Song Meaning
The lyrics paint a picture of profound awe and submission before a powerful, almost divine presence. The narrator is utterly captivated, describing the other's voice as "like the deepest ocean" and their face as "radiant like an ancient star." This isn't just admiration; it's a force that "call[s] the halcyon waters forth" and "burns across the universe of my mind." The sheer intensity of this presence overwhelms the narrator, rendering their own prayers silent and their body prone.
The central tension lies in the contrast between the overwhelming power of the "you" and the narrator's humbled, almost powerless state. While the "you" commands "storms and rain" and can summon "halcyon waters," the narrator can only "put my hands over my eyes" and feel their "knees pull me prostrate to the earth." This dynamic suggests a relationship where one entity holds immense, transformative power, and the other is a passive recipient, deeply affected and brought low by it.

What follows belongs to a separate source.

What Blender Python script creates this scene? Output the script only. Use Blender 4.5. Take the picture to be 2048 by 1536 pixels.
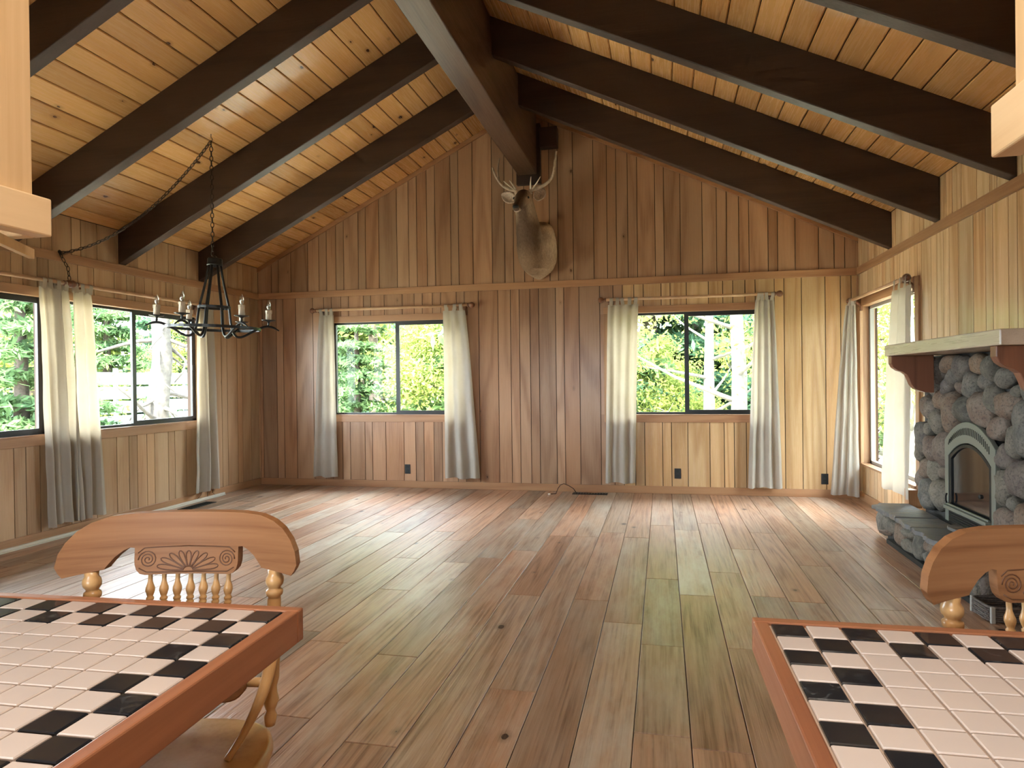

The most striking craft element is the consistent use of grand, elemental imagery to describe the "you" – oceans, thunder, storms, stars, flaming skies. These natural forces are juxtaposed with the narrator's internal experience of silence and physical prostration. The phrase "I measure the days" at the end, following the fleeting glimpses of beauty, suggests a life now defined by waiting and observing the impact of this powerful presence, even as it recedes.
This writing is effective because it uses visceral, almost overwhelming natural imagery to convey an internal emotional state. The sheer scale of the descriptions for the "you" makes the narrator's quiet, reverent response feel deeply earned and significant. The lyrics capture that feeling of being utterly dwarfed by something magnificent, where one's own existence becomes a quiet act of observation and waiting.